Alain Navarra-Navassartian
ARTICLE
From Local Revolts to Global Protest?
HYESTART, thematic partner of the 2020 FIFDH (Geneva Human Rights Film Festival).
Civil disobedience, as in the Armenian case, is indeed a form of political action that has "de-fatalized the past and reopened options." (Paul Ricoeur, 1992). The word "civil" is important because it is opposed, among other things, to the word "military". So it is the peaceful aspect of resistance that it emphasizes. "Civilian" also refers to the notion of citizen and citizenship, evoking a commitment to the community for the advent or restoration of democracy. It must therefore be stressed that civil disobedience develops in a democratic context, because in a totalitarian situation it tends to be described as "rebellion" or "terrorism". Armenia was therefore a democracy, but the concentration of wealth and power in the hands of a few individuals had turned it into a civil oligarchy, an oligarchy in which not only the very rich, but also high-ranking officials or opinion leaders played a crucial role. On the other hand, the geography of this civil oligarchy was important, since in Armenia it operated in a fragmented and personalized form of government. The point here is not to define the nature of the distributional conflicts underlying the various political regimes, but to point out that the oligarchy and a certain electoral democracy coexisted within the same political regime in Armenia. The poorly controlled entry into a market economy decisively changed the terms of material and symbolic dependence, while having important repercussions on the political structure.
The civil resistance led by Nikol Pashinyan is that of the popular voice, a demand to be heard, to reappropriate one's voice (S. Laugier, 2004). In this sense, the discontent expressed publicly and galvanized by N. Pashinyan can boast of a democratic functionality. The rulers of the time were urged to take responsibility, identify the causes of the country's dysfunction and take action. It was a reminder of where the legitimacy of the rulers came from and, at the same time, a suspension of consent, since they refused to recognize themselves in the way and voices of the Armenian state representatives.
Civil resistance in Armenia, as in other countries of the former Soviet bloc, is not new. The various demonstrations in the late 1980s are proof of this. There is a history of social movements in Armenia that is historically mature, even if the rise of civil resistance does not mean that this development has taken place on a regular basis.
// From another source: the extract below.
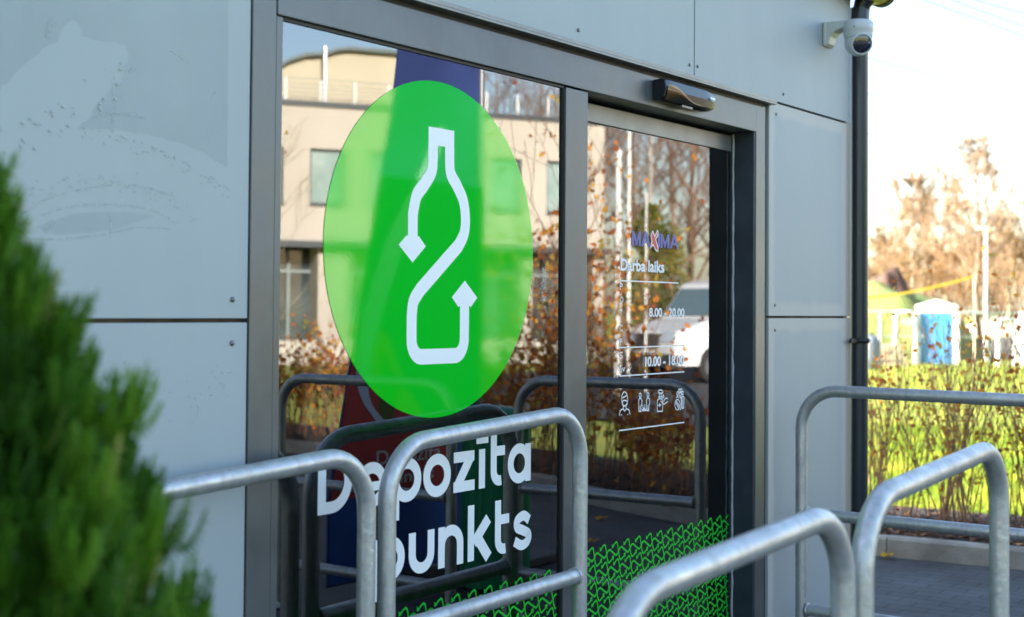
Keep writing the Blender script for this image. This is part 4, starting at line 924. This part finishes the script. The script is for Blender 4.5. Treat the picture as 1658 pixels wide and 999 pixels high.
# ------------------------------------------------------------------ van (seen mirrored)
BO = Vector((24.42, -10.55, 0)); BD = Vector((.943, .315, 0)).normalized(); BW = Vector((BD.y, -BD.x, 0))
van = thing('white_van', BO+BD*2.3+BW*.95, 'white van parked nose left, mirrored in the lower right of the sliding door', 'van')
W_ = 1.65
body = [(.10, .35), (.02, .55), (.0, .85), (.06, 1.02), (.75, 1.22), (1.02, 1.28), (1.55, 1.98), (1.85, 2.06), (4.75, 2.08), (4.85, 1.9), (4.88, .45), (4.5, .35), (4.42, .55), (4.2, .72), (3.9, .72), (3.68, .55), (3.6, .35), (1.42, .35), (1.34, .58), (1.12, .74), (.82, .74), (.60, .58), (.52, .35)]
m = MB(); secs = [(0, .96), (.05, .99), (.12, 1.0), (W_-.12, 1.0), (W_-.05, .99), (W_, .96)]
nb = len(body); vs = []
for d, k in secs:
    for a, b in body:
        tum = max(0, (b-1.2))*.16; dd = d if 0.1 < d < W_-.1 else d
        dd = (dd+tum*(1-dd/(W_/2))) if b > 1.2 else dd
        vs.append(tuple(BO+BD*(2.44+(a-2.44)*k)+BW*dd+Vector((0, 0, b))))
m.add(vs, [(i*nb+j, i*nb+(j+1) % nb, (i+1)*nb+(j+1) % nb, (i+1)*nb+j) for i in range(5) for j in range(nb)])
m.add(vs[:nb], [tuple(range(nb))]); m.add(vs[-nb:], [tuple(range(nb))[::-1]])
m.build('body', MT['vanw'], van, bevel=.02)
def vp(a, w_, z): tum = max(0, z-1.2)*.16; return tuple(BO+BD*a+BW*(w_+tum*(1-w_/(W_/2)))+Vector((0, 0, z)))
m = MB(); m.add([vp(1.06, .14, 1.315), vp(1.06, W_-.14, 1.315), vp(1.455, W_-.17, 1.87), vp(1.455, .17, 1.87)], [(0, 1, 2, 3)])
m.v = [tuple(Vector(p)+BD*-.03+Vector((0, 0, .02))) for p in m.v]; m.build('windscreen', MT['vang'], van)
for w_ in (-.012, W_+.012):
    m = MB(); m.add([vp(1.30, w_, 1.33), vp(2.35, w_, 1.33), vp(2.35, w_, 1.80), vp(1.66, w_, 1.80)], [(0, 1, 2, 3)]); m.build('side_window', MT['vang'], van)
for w_ in (.08, W_-.48):
    m = MB(); m.add([vp(-.015, w_, .82), vp(-.015, w_+.4, .82), vp(.04, w_+.4, 1.02), vp(.04, w_, 1.02)], [(0, 1, 2, 3)]); m.build('headlight', MT['lamp'], van)
m = MB(); m.obox(BO, BD, BW, -.04, .02, .5, W_-.5, .70, .98); m.obox(BO, BD, BW, -.03, .10, .1, W_-.1, .33, .58); m.build('grille', MT['plastic'], van)
for a in (.97, 4.05):
    for w_ in (.0, W_):
        c = BO+BD*a+BW*w_+Vector((0, 0, .34)); sg = -1 if w_ == 0 else 1
        m = MB(); m.lathe([(.2, -.20), (.32, -.19), (.34, -.15), (.34, -.03), (.32, .01), (.22, .012)], c, BW*sg, 28); wh = m.build('wheel', MT['tyre'], van)
        m = MB(); m.lathe([(.22, .0), (.20, -.03), (.06, .005), (0, .008)], c, BW*sg, 16); m.build('rim', MT['rim'], wh)
for w_ in (-.16, W_+.02):
    m = MB(); m.obox(BO, BD, BW, 1.32, 1.42, w_, w_+.14, 1.28, 1.50); m.build('mirror', MT['plastic'], van, bevel=.015)

# ------------------------------------------------------------------ things on the site, direct view
F2 = Vector((cos(TH), sin(TH), 0)); R2 = Vector((sin(TH), -cos(TH), 0))
p = Vector((49.14, 14.65, -.40)); q = p+Vector((.286, -.958, 0))*1.38; ax = (q-p).normalized(); ay = Vector((-ax.y, ax.x, 0)); ay = ay if ay.dot(F2) > 0 else -ay
pt = thing('portable_toilet', (p+q)/2, 'portable toilet cabin with a blue door and white gabled roof', 'toilet cabin'); W2 = (q-p).length
m = MB(); m.obox(p, ax, ay, 0, .14, 0, 1.2, 0, 1.98); m.obox(p, ax, ay, W2-.14, W2, 0, 1.2, 0, 1.98); m.obox(p, ax, ay, .142, W2-.142, .12, 1.2, 0, 1.98); m.obox(p, ax, ay, .142, W2-.142, .0, .11, 1.84, 1.98); m.build('cabin', MT['potw'], pt)
m = MB(); m.prism([(-.05, 1.982), (W2+.05, 1.982), (W2+.03, 2.08), (W2*.62, 2.26), (W2*.5, 2.30), (W2*.38, 2.26), (-.03, 2.08)], lambda a, b, d: tuple(p+ax*a+ay*d+Vector((0, 0, b))), -.06, 1.25); m.build('roof', MT['potw'], pt, bevel=.02)
m = MB(); m.obox(p, ax, ay, .145, W2-.145, .03, .10, .06, 1.835)
dr_ = m.build('door', MT['potb'], pt)
m = MB()
ring = [(W2*.5+.36*cos(radians(a)), 1.35+.30*sin(radians(a))) for a in range(0, 181, 15)] + [(W2*.5-.36, .3), (W2*.5+.36, .3)]
m.tube([p+ax*a-ay*(-.025)+Vector((0, 0, b)) for a, b in ring+[ring[0]]], .025, 6); m.build('door_moulding', MT['potb'], dr_)
m = MB(); m.obox(p, ax, ay, .2, .27, .0, .03, .95, 1.1); m.build('handle', MT['potw'], dr_)

def postframe(px0, px1, d, z0, z1, label, name='gate_frame', cat='frame', sign=None):
    a = dt(px0, d); b = dt(px1, d); base = hgt(a.x, a.y)-.03
    t = thing(name, (a+b)/2+Vector((0, 0, base)), label, cat)
    dirx = (b-a).normalized(); L = (b-a).length
    pts = [a+Vector((0, 0, base)), a+Vector((0, 0, z1-.2)), a+dirx*.06+Vector((0, 0, z1-.06)), a+dirx*.2+Vector((0, 0, z1)), b-dirx*.2+Vector((0, 0, z1)), b-dirx*.06+Vector((0, 0, z1-.06)), b+Vector((0, 0, z1-.2)), b+Vector((0, 0, base))]
    m = MB(); m.tube(pts, .075, 10); m.build('tube_frame', MT['rwhite'], t)
    if sign:
        m = MB(); m.obox(a, dirx, Vector((-dirx.y, dirx.x, 0)), L*sign[0], L*sign[1], -.03, .03, sign[2], sign[3]); m.build('board', MT['rwhite'], t)
    return t
postframe(1450, 1482, 50, 0, 1.45, 'white tube gate frame with a small board left of the toilet cabin', sign=(.28, .92, 1.0, 1.24))
postframe(1616, 1642, 48, 0, 1.22, 'white tube frame with a wide top board right of the toilet cabin', sign=(-.25, 1.15, 1.05, 1.30))
p = dt(1657, 47); t = thing('fence_post', (p.x, p.y, hgt(p.x, p.y)), 'single white post cut by the right edge', 'post')
m = MB(); m.tube([(p.x, p.y, -.4), (p.x, p.y, 1.4)], .07, 10); m.build('shaft', MT['rwhite'], t); m = MB(); m.lathe([(.07, 0), (.09, .02), (0, .08)], (p.x, p.y, 1.4)); m.build('cap', MT['rwhite'], t)
p = dt(1597, 55); t = thing('lamp_pole', (p.x, p.y, -.4), 'slender pale pole standing taller than the toilet cabin', 'pole')
m = MB(); m.tube([(p.x, p.y, -.4), (p.x, p.y, 4.7)], [.08, .05], 10); m.build('shaft', MT['rwhite'], t); m = MB(); m.obox((p.x, p.y, 0), R2, F2, -.35, .1, -.08, .08, 4.68, 4.78); m.build('lamp_head', MT['rwhite'], t)
# plank stack and tank
a = Vector((44.0, 15.1, -.42)); b = Vector((45.05, 13.45, -.42)); ax = (b-a).normalized(); ay = Vector((-ax.y, ax.x, 0)); ay = ay if ay.dot(F2) > 0 else -ay
for i, lab in enumerate(('bottom timber bundle of the pale stack beside the downpipe', 'middle timber bundle of the pale stack beside the downpipe', 'top timber bundle of the pale stack beside the downpipe')):
    t = thing('timber_bundle', a+Vector((0, 0, .27*i)), lab, 'timber', 'stacked timber bundles'); m = MB()
    for k in range(5): m.obox(a, ax, ay, -.02*i, 1.95-.1*i, k*.3, k*.3+.28, .27*i+.03, .27*i+.25)
    m.build('planks', MT['wood'], t); m = MB()
    for s_ in (.3, 1.4): m.obox(a, ax, ay, s_, s_+.08, 0, 1.5, .27*i, .27*i+.03)
    m.build('spacers', MT['bark'], t)
p = dt(1410, 42); t = thing('round_tank', (p.x, p.y, -.3), 'dark blue grey rounded tank half hidden behind the downpipe', 'tank')
m = MB(); m.lathe([(0, 1.05), (.12, 1.04), (.24, .95), (.30, .8), (.30, .3), (.24, .05), (0, 0)], (p.x, p.y, -.30), (0, 0, 1), 24); m.build('shell', MT['tank'], t); m = MB(); m.lathe([(0, 1.12), (.07, 1.12), (.07, 1.0), (0, 1.0)], (p.x, p.y, -.30), (0, 0, 1), 16); m.build('lid', MT['plastic'], t)
# earth mounds (terrain)
def moundmesh(name, c, rx, ry, h, mt, seed):
    m = MB(); n = 26; vs = []
    for j in range(n):
        for i in range(n):
            u_ = -1+2*i/(n-1); v_ = -1+2*j/(n-1); x = c.x+u_*rx*R2.x+v_*ry*F2.x; y = c.y+u_*rx*R2.y+v_*ry*F2.y; r_ = sqrt(u_*u_+v_*v_)
            z = -.75+h*max(0, 1-r_**2.2)*(1+.18*noise.noise(Vector((u_*3+seed, v_*3, 0))))+.12*noise.noise(Vector((x, y, seed))); vs.append((x, y, z))
    m.add(vs, [(j*n+i, j*n+i+1, (j+1)*n+i+1, (j+1)*n+i) for j in range(n-1) for i in range(n-1)], smooth=True)
    return m.build(name, mt, kind='structure')
moundmesh('mound', dt(1435, 60), 4.2, 5, 3.3, MT['mound'], 1); moundmesh('mound', dt(1436, 68), 2.2, 3.2, 4.0, MT['earth'], 3)
moundmesh('mound', dt(1640, 64), 4.2, 3, 1.9, MT['wood'], 8)
# site fence : wire rail on posts
t = thing('site_fence', dt(1500, 55)+Vector((0, 0, -.5)), 'thin pale fence rail running behind the toilet cabin', 'fence')
m = MB(); m.tube([dt(1380, 55)+Vector((0, 0, 1.46)), dt(1540, 55)+Vector((0, 0, 1.46)), dt(1700, 55)+Vector((0, 0, 1.40))], .045, 8); m.tube([dt(1380, 55)+Vector((0, 0, .5)), dt(1700, 55)+Vector((0, 0, .5))], .03, 8); m.build('rail', mat('pale green rail', (.5, .6, .52), .5), t)
for px in (1390, 1425, 1500, 1552, 1603, 1650, 1690):
    m = MB(); m.tube([dt(px, 55)+Vector((0, 0, -.45)), dt(px, 55)+Vector((0, 0, 1.48))], .04, 8); m.build('post', MT['rwhite'], t)
# barrier tape between two stakes
a = Vector((28.4, 9.25, 0)); b = Vector((30.1, 6.75, 0)); t = thing('barrier_tape', (a+b)/2, 'yellow tape strung high across the lawn', 'tape'); m = MB()
pts = [a.lerp(b, i/14)+Vector((0, 0, 1.66+.54*i/14-.10*sin(pi*i/14))) for i in range(15)]
vs = [];
for q in pts: vs += [tuple(q+Vector((0, 0, .022))), tuple(q-Vector((0, 0, .022)))]
vs2 = [(x+F2.x*.006, y+F2.y*.006, z) for x, y, z in vs]
m.add(vs+vs2, [(2*i, 2*i+1, 2*i+3, 2*i+2) for i in range(14)] + [(30+2*i, 30+2*i+2, 30+2*i+3, 30+2*i+1) for i in range(14)]); m.build('band', MT['tape'], t)
m = MB(); m.tube([(b.x, b.y, -.3), (b.x, b.y, 2.25)], .018, 8); m.tube([(a.x, a.y, -.3), (a.x, a.y, 1.72)], .018, 8); m.build('stakes', MT['wood'], t)
# parked car at the right edge
p = dt(1638, 31); z0 = hgt(p.x, p.y)-.75
cr = thing('parked_car', p+Vector((0, 0, -.2)), 'low grey car just above the top rail at the right edge', 'car')
prof = [(0, .25), (.02, .55), (.25, .72), (.9, .8), (1.5, 1.18), (2.9, 1.2), (3.6, .85), (4.1, .8), (4.2, .3)]
z0 = hgt(p.x, p.y)-1.0
m = MB(); m.prism(prof, lambda a, b, d: tuple(p+R2*a+F2*d+Vector((0, 0, z0+.0+b))), 0, 1.7); m.build('body', MT['carp'], cr, bevel=.04)
m = MB(); m.prism([(1.05, .86), (1.56, 1.13), (2.85, 1.14), (3.3, .88)], lambda a, b, d: tuple(p+R2*a+F2*d+Vector((0, 0, z0+b))), -.01, 1.71); m.build('side_window', MT['vang'], cr)
for a in (.8, 3.4):
    m = MB(); m.lathe([(0, -.1), (.28, -.1), (.3, 0), (.28, .05), (0, .05)], p+R2*a+Vector((0, 0, z0+.3)), F2, 20); m.build('wheel', MT['tyre'], cr)
# power lines
for i, (xa, ya, xb, yb) in enumerate(((1500, 0, 1700, 70), (1535, -4, 1720, 62), (1570, -4, 1740, 40), (1405, 92, 1700, 168), (1405, 150, 1720, 222), (1405, 215, 1720, 262))):
    d = 60; F_ = 2303
    def P3(px, py): 
        v = fw+rt*((px-829)/F_)-up*((py-441.7)/F_); return CAM+v*d
    A_, B_ = P3(xa, ya), P3(xb, yb); e0 = A_.lerp(B_, -.9); e1 = A_.lerp(B_, 2.2); m = MB()
    pts = [e0.lerp(e1, k/16)+Vector((0, 0, .25*((k/16-.5)**2)*4-.08)) for k in range(17)]
    m.tube(pts, .033, 5)
    tag(m.build('power_line', MT['wire']), ['highest faint power line at the upper right', 'second faint power line from the top right corner', 'short power line cutting the very top right corner', 'faint power line level with the security camera', 'faint power line below the camera, middle of the sky', 'lowest faint power line above the trees'][i], 'power line', 'overhead power lines')
# single leaves on the paving
for x, y, lab in ((8.01, .47, 'yellow fallen leaf on the pavers against the kerb'), (8.25, -2.35, 'small brown leaf on the pavers mirrored low in the sliding door'), (7.4, -1.9, 'orange leaf lying on open paving, mirrored under the barrier rail')):
    m = MB(); c = Vector((x, y, .0)); n = 14; out = []
    for i in range(n):
        a = 2*pi*i/n; r_ = .055*(1 if i % 2 == 0 else .62)*(1.15 if i < 3 else 1); out.append((x+cos(a)*r_, y+sin(a)*r_*.8, .012+.018*abs(sin(a*2))))
    m.add([(x, y, .016)]+out, [(0, 1+i, 1+(i+1) % n) for i in range(n)], R.random(), True)
    o = m.build('fallen_leaf', MT['yellowleaf'], loc=(x, y, 0), tint=True); tag(o, lab, 'leaf', 'single fallen leaves on the paving')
But the space of these social movements, and even more so the one led by N. Pashinyan, has been the social space where part of the population has acquired or updated a set of skills for conducting collective actions and protest actions. Through his militant commitment and critical journalistic work, Pashinyan had a mastery of the patterns of action and perception inherent in collective action. This enabled him to unify the heterogeneity of mobilization in order to channel and clearly identify the adversary. By marching peacefully, he succeeded perfectly in demonstrating the strength and determination of the Armenian people.
If it was indeed 'a new order of life' (H. Blumer), one cannot deny the fact that retrograde mobilizations also accompanied this Velvet Revolution, underlining the constitutive ambiguity of the coalitions (Lilian Mathieu, 2012).
Nikol Pashinyan was able to structure the different movements within the movement, but what particularly characterizes his action is to have emphasized that, while breaking the social contract by refusing obedience to the state of which one was a citizen, disobeying it amounted to demanding the legitimate and legal realization of the rights of the Armenian citizen. Finally, resistance or disobedience was a matter of real respect for the social contract.
It remains to be defined to what consent has been given. For if one is ready to think of disobedience as an absence of predetermined rules of social functioning, are we ready to think that there are no rules that limit the acceptability of claims and their form? (S. Cavell, 1996).